Here are the 10 writers who served as readers for the 2018 CBC Short Story Prize.
Nathan Adler
Nathan Adler is a writer and an artist who works in many different mediums, including audio, video, film, drawing, painting and glass. He is the author of Wrist, an Indigenous monster story. He is working on a second novel and a collection of short stories. He is a member of Lac Des Mille Lacs First Nation and currently resides in Mono, Ont.
Sharon Bala
Sharon Bala's bestselling debut novel, The Boat People, was a finalist for Canada Reads 2018. She won the 2017 Writers' Trust/ McClelland & Stewart Journey Prize for her short story Butter Tea at Starbucks and had a second story on the longlist. Sharon is a member of The Port Authority, a St. John's, N.L., writing group.
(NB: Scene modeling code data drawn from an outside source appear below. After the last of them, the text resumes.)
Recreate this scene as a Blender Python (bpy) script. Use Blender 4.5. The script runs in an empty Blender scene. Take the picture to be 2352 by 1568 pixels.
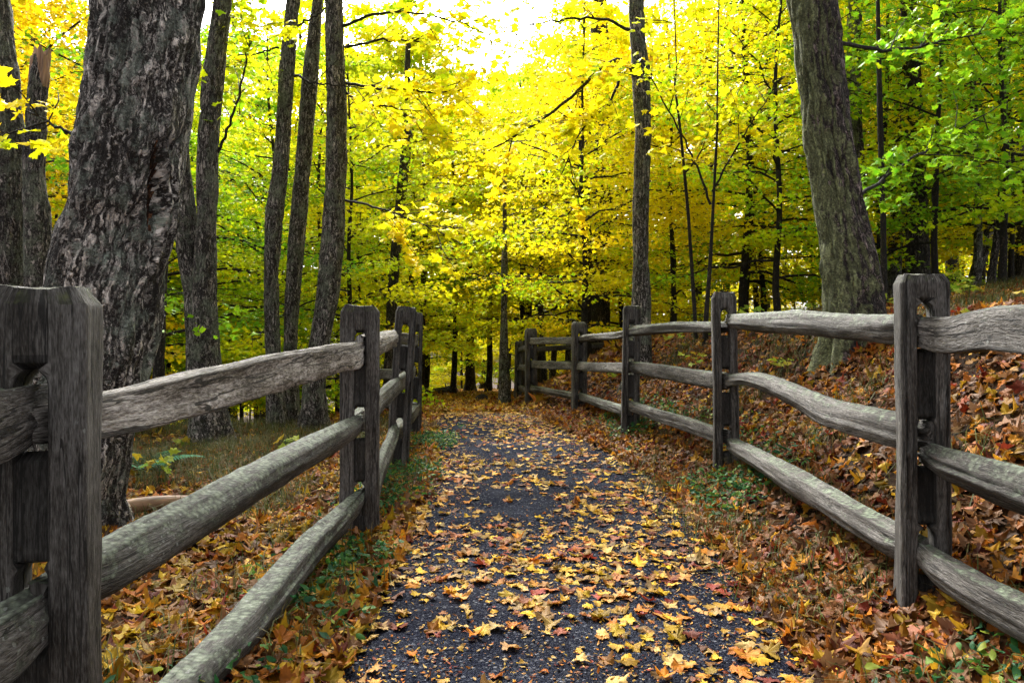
import bpy, math, random
import numpy as np
from mathutils import Vector, Matrix

random.seed(7)
rng = np.random.default_rng(7)
S = bpy.context.scene
COL = S.collection

# ------------------------------------------------------------------ camera
CAMZ = 0.98
F = 1700.0            # focal length in units of a 2352 wide picture
cam_d = bpy.data.cameras.new('camera')
cam = bpy.data.objects.new('camera', cam_d); COL.objects.link(cam)
cam_d.sensor_width = 36; cam_d.lens = 36 * F / 2352
cam_d.clip_start = 0.05; cam_d.clip_end = 2000
cam.location = (0, 0, CAMZ); cam.rotation_euler = (math.radians(90), 0, 0)
S.camera = cam

# ------------------------------------------------------------------ light
SUN_EL, SUN_AZ = math.radians(44), math.radians(-14)      # azimuth from +Y towards +X
w = bpy.data.worlds.new('World'); S.world = w; w.use_nodes = True
nt = w.node_tree; nt.nodes.clear()
out = nt.nodes.new('ShaderNodeOutputWorld'); bg = nt.nodes.new('ShaderNodeBackground')
sky = nt.nodes.new('ShaderNodeTexSky'); sky.sky_type = 'NISHITA'; sky.sun_disc = False
sky.sun_elevation = SUN_EL; sky.sun_rotation = SUN_AZ
sky.air_density = 1.0; sky.dust_density = 6.0; sky.ozone_density = 1.0
bw = nt.nodes.new('ShaderNodeRGBToBW'); mx = nt.nodes.new('ShaderNodeMix'); mx.data_type = 'RGBA'
mx.inputs[0].default_value = 0.93                        # thin bright overcast
nt.links.new(sky.outputs[0], bw.inputs[0]); nt.links.new(sky.outputs[0], mx.inputs[6])
nt.links.new(bw.outputs[0], mx.inputs[7]); nt.links.new(mx.outputs[2], bg.inputs[0])
nt.links.new(bg.outputs[0], out.inputs[0]); bg.inputs[1].default_value = 0.15
sd = bpy.data.lights.new('sun', 'SUN'); sun = bpy.data.objects.new('sun', sd); COL.objects.link(sun)
sd.energy = 2.3; sd.angle = math.radians(14); sd.color = (1.0, 0.97, 0.91)
dv = Vector((math.sin(SUN_AZ) * math.cos(SUN_EL), math.cos(SUN_AZ) * math.cos(SUN_EL), math.sin(SUN_EL)))
sun.rotation_euler = dv.to_track_quat('Z', 'Y').to_euler()
S.view_settings.view_transform = 'Standard'; S.view_settings.look = 'None'
S.view_settings.exposure = 2.45; S.view_settings.gamma = 1.0
S.cycles.max_bounces = 11; S.cycles.diffuse_bounces = 9; S.cycles.glossy_bounces = 2
S.cycles.transmission_bounces = 9; S.cycles.transparent_max_bounces = 4
S.cycles.sample_clamp_indirect = 8.0
S.cycles.use_denoising = True
try: S.cycles.denoiser = 'OPENIMAGEDENOISE'
except Exception: pass

# ------------------------------------------------------------------ helpers
def P(u, v, y):
    """a point of the place seen at (u, v) of a 2352x1568 picture, y metres ahead"""
    return Vector(((u - 1176) / F * y, y, CAMZ + (784 - v) / F * y))

def _h(ix, iy, iz, seed):
    n = (ix * 374761393 + iy * 668265263 + iz * 2147483647 + seed * 1274126177) & 0xffffffff
    n = ((n ^ (n >> 13)) * 1274126177) & 0xffffffff
    n = ((n ^ (n >> 15)) * 2246822519) & 0xffffffff
    return ((n ^ (n >> 16)) & 0xffff) / 65535.0
def vnoise(x, y, z=0.0, seed=0):
    x, y, z = np.broadcast_arrays(np.asarray(x, float), np.asarray(y, float), np.asarray(z, float))
    ix, iy, iz = np.floor(x).astype(np.int64), np.floor(y).astype(np.int64), np.floor(z).astype(np.int64)
    fx, fy, fz = x - ix, y - iy, z - iz
    fx, fy, fz = [f * f * (3 - 2 * f) for f in (fx, fy, fz)]
    r = 0
    for a in (0, 1):
        for b in (0, 1):
            for c in (0, 1):
                wgt = (fx if a else 1 - fx) * (fy if b else 1 - fy) * (fz if c else 1 - fz)
                r = r + wgt * _h(ix + a, iy + b, iz + c, seed)
    return r * 2 - 1
def fbm(x, y, z=0.0, o=3, seed=0):
    r, a, f = 0, 0.5, 1.0
    for k in range(o):
        r = r + a * vnoise(np.asarray(x) * f, np.asarray(y) * f, np.asarray(z) * f, seed + k); a *= .5; f *= 2.03
    return r
def sstep(a, b, x):
    t = np.clip((np.asarray(x, float) - a) / (b - a), 0, 1); return t * t * (3 - 2 * t)

def mesh_from(name, V, faces_flat, starts, totals, uv=None, att=None, mat=None, smooth=True):
    me = bpy.data.meshes.new(name)
    me.vertices.add(len(V)); me.vertices.foreach_set('co', np.asarray(V, np.float32).ravel())
    me.loops.add(len(faces_flat)); me.loops.foreach_set('vertex_index', np.asarray(faces_flat, np.int32))
    me.polygons.add(len(starts)); me.polygons.foreach_set('loop_start', np.asarray(starts, np.int32))
    me.polygons.foreach_set('loop_total', np.asarray(totals, np.int32))
    if smooth: me.polygons.foreach_set('use_smooth', np.ones(len(starts), bool))
    if uv is not None:
        l = me.uv_layers.new(name='UVMap'); l.data.foreach_set('uv', np.asarray(uv, np.float32).ravel())
    if att is not None:
        a = me.attributes.new('lv', 'FLOAT_COLOR', 'POINT')
        a.data.foreach_set('color', np.asarray(att, np.float32).ravel())
    me.update(calc_edges=True); me.validate()
    if mat: me.materials.append(mat)
    return me

class MB:
    """collects lofts, prisms and leaves into one mesh"""
    def __init__(s): s.V = []; s.L = []; s.T = []; s.U = []; s.A = []; s.n = 0
    def add(s, V, faces, uvs=None, att=None):
        V = np.asarray(V, float)
        for k, f in enumerate(faces):
            s.L.append(np.asarray(f) + s.n); s.T.append(len(f))
            s.U.append(np.asarray(uvs[k]) if uvs is not None else np.zeros((len(f), 2)))
        s.V.append(V); s.n += len(V)
    def addq(s, V, Q, UV):          # many quads at once: Q (m,4), UV (m,4,2)
        s.V.append(np.asarray(V, float)); s.L.append((Q + s.n).ravel()); s.T.extend([Q.shape[1]] * len(Q))
        s.U.append(UV.reshape(-1, 2)); s.n += len(V)
    def mesh(s, name, mat, smooth=True):
        V = np.concatenate(s.V); L = np.concatenate(s.L); T = np.asarray(s.T)
        st = np.concatenate([[0], np.cumsum(T)[:-1]])
        return mesh_from(name, V, L, st, T, uv=np.concatenate(s.U), mat=mat, smooth=smooth)

def link(name, data, parent=None, loc=None):
    o = bpy.data.objects.new(name, data); COL.objects.link(o)
    if parent is not None: o.parent = parent
    if loc is not None: o.location = loc
    return o
def tag(o, label=None, cat=None, group=None, kind=None):
    if label: o['label'] = label
    if cat: o['category'] = cat
    if group: o['group'] = group
    if kind: o['kind'] = kind
    return o
def thing(name, label, cat, loc=(0, 0, 0), rz=0.0, group=None):
    o = link(name, None, None, loc); o.rotation_euler = (0, 0, rz); o.empty_display_size = .2
    return tag(o, label, cat, group)

def rings_to(mb, R, uu, vv, cap=True):
    """R (m,n,3) rings; uu (n+1) around, vv (m) along"""
    m, n, _ = R.shape
    i = np.arange(m - 1)[:, None]; j = np.arange(n)[None, :]; j2 = (j + 1) % n
    Q = np.stack([i * n + j, i * n + j2, (i + 1) * n + j2, (i + 1) * n + j], -1).reshape(-1, 4)
    ii = np.broadcast_to(i, (m - 1, n)); jj = np.broadcast_to(j, (m - 1, n))
    UV = np.stack([np.stack([uu[jj], vv[ii]], -1), np.stack([uu[jj + 1], vv[ii]], -1),
                   np.stack([uu[jj + 1], vv[ii + 1]], -1), np.stack([uu[jj], vv[ii + 1]], -1)], -2).reshape(-1, 4, 2)
    mb.addq(R.reshape(-1, 3), Q, UV)
    if cap:
        for k, rev in ((0, True), (m - 1, False)):
            c = R[k].mean(0); V = np.vstack([R[k], c]); fs = []; us = []
            for a in range(n):
                b = (a + 1) % n; f = (b, a, n) if rev else (a, b, n); fs.append(f)
                us.append([(V[q][0] * .6 + .31 * V[q][1], vv[k] + V[q][2] * .2) for q in f])
            mb.add(V, fs, us)

def tube(mb, pts, rad, n=6, v0=0.0, cap=False):
    pts = np.asarray(pts, float); rad = np.asarray(rad, float); m = len(pts)
    t = np.gradient(pts, axis=0); t /= np.linalg.norm(t, axis=1)[:, None] + 1e-9
    ref = np.array([1.0, .13, .07]) if abs(t[0][0]) < .8 else np.array([.1, 1.0, .1])
    a = np.cross(t, ref); a /= np.linalg.norm(a, axis=1)[:, None]; b = np.cross(t, a)
    th = np.arange(n) / n * 2 * math.pi
    R = pts[:, None, :] + rad[:, None, None] * (np.cos(th)[None, :, None] * a[:, None, :] + np.sin(th)[None, :, None] * b[:, None, :])
    vv = v0 + np.concatenate([[0], np.cumsum(np.linalg.norm(np.diff(pts, axis=0), axis=1))])
    rings_to(mb, R, np.arange(n + 1) / n * 2 * math.pi * float(rad.mean()), vv, cap)

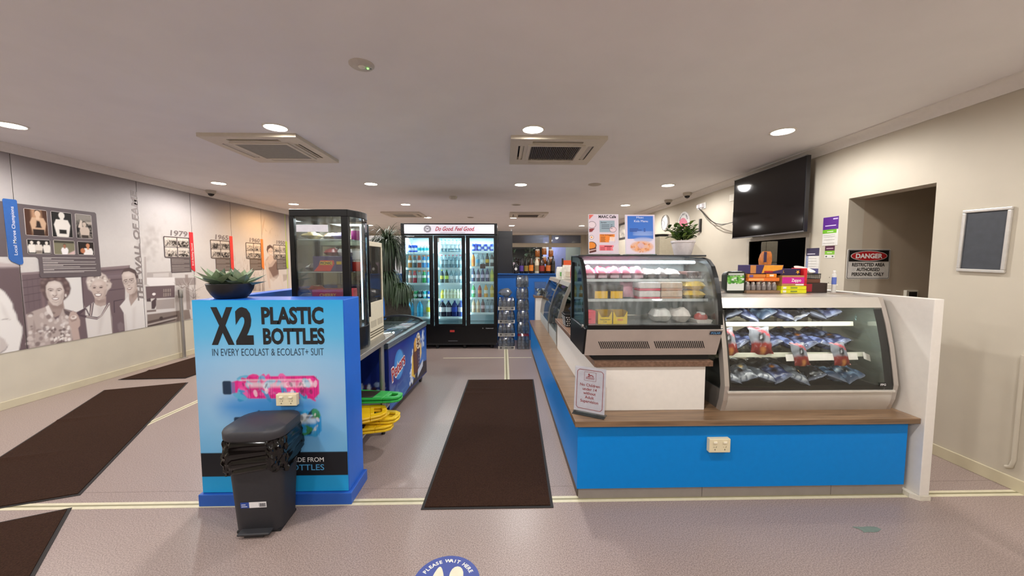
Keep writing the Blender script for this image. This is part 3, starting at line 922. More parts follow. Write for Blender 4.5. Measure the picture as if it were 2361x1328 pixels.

Her short fiction has been published in The Journey Prize 29, Hazlitt, Grain, PRISM international, The Dalhousie Review, The New Quarterly, The Newfoundland Quarterly Online, Room, Riddle Fence and in an anthology called Racket: New Writing Made in Newfoundland.
Kate Cayley
Kate Cayley's first collection of short fiction, How You Were Born, won the 2015 Trillium Book Award and was a finalist for the Governor General's Literary Award for fiction. She has published two collections of poetry, When This World Comes to an End and Other Houses. She was a playwright-in-residence at Tarragon Theatre from 2009-2017, and wrote two plays for Tarragon, After Akhmatova and The Bakelite Masterpiece, which had its American premiere in 2016 and a third production at the New Repertory Theatre in Boston this spring. She is working on her first novel.
Francine Cunningham
Francine Cunningham is a Canadian Indigenous writer, artist and educator. Her creative nonfiction has appeared in The Malahat Review, the anthology Boobs: Women Explore What It Means to Have Breasts and The Best Canadian Essays 2017, among others. Her fiction and poetry have appeared in The Puritan, Joyland, Echolocation, The Maynard and more. She is a graduate of the UBC MFA program for creative writing, a recent winner of The Hnatyshyn Foundation's REVEAL Indigenous Art Award and a recipient of the 2017 Telus STORYHIVE web series grant.
Dave Margoshes
Dave Margoshes writes short and long fiction and poetry on a farm west of Saskatoon. He has published seven collections of short stories, including Bix's Trumpet and Other Stories, which was book of the year at the 2007 Saskatchewan Book Awards and a ReLit Award finalist, and A Book of Great Worth which was named one of Amazon's top hundred books for 2012. He has appeared six times in Best Canadian Stories and been a Journey Prize finalist.
Craig Francis Power
Craig Francis Power is an artist and writer from St. John's, N.L. His first novel, Blood Relatives, won the Percy Janes First Novel Award, the Fresh Fish Award for Emerging Writers, the ReLit Award, and was shortlisted for the BMO Winterset Award. His visual art has been shown at galleries across Canada. In 2008, he was nominated for the Sobey Art Award, which recognizes the work of Canadian artists under the age of 40.
Alison Preston
Alison Preston was born and raised in Winnipeg. After trying out Calgary, Alta., London, Ont., and Vancouver, B.C. she returned to her hometown, where she currently resides. She is a graduate of the University of Winnipeg and was a letter carrier for 28 years. Preston has written seven novels. Her books have been shortlisted many times over the years for various Manitoba Book Awards. Her sixth book, The Girl in the Wall, won the Margaret Laurence Award for Fiction in 2012.
Alejandro Saravia
Canadian-Bolivian Alejandro Saravia has lived in Quebec since 1986. His publications include the novel Red, Yellow, Green and the poetry collections Lettres de Nootka, Jaguar con corazón en la mano and L'homme polyphonique. His work has appeared in magazines and anthologies in Canada, Mexico and the United States. He is the director of the Hispanic-Canadian literary magazine Apostles Review in Montreal. He's currently preparing a volume of poetry titled Respiration de l'île.
Kaie Kellough
Kaie Kellough is a novelist, sound performer and poet. He was named one CBC Books' 17 writers to watch in 2017. His debut novel Accordéon was shortlisted for the 2017 Amazon.ca First Novel Award. He is currently near the equator working on new and old ideas.
Tanya Roach
Tanya Roach is Inuk and Scottish with roots in Nunavut and Nova Scotia. As a child she and her family travelled a lot. This influence inspired her to explore how people find purpose and community on the winding path. Her work can be found in Up Here magazine and Write magazine. She lives in the Northwest Territories where she writes nonfiction and continues the practice of traditional Inuit throat singing.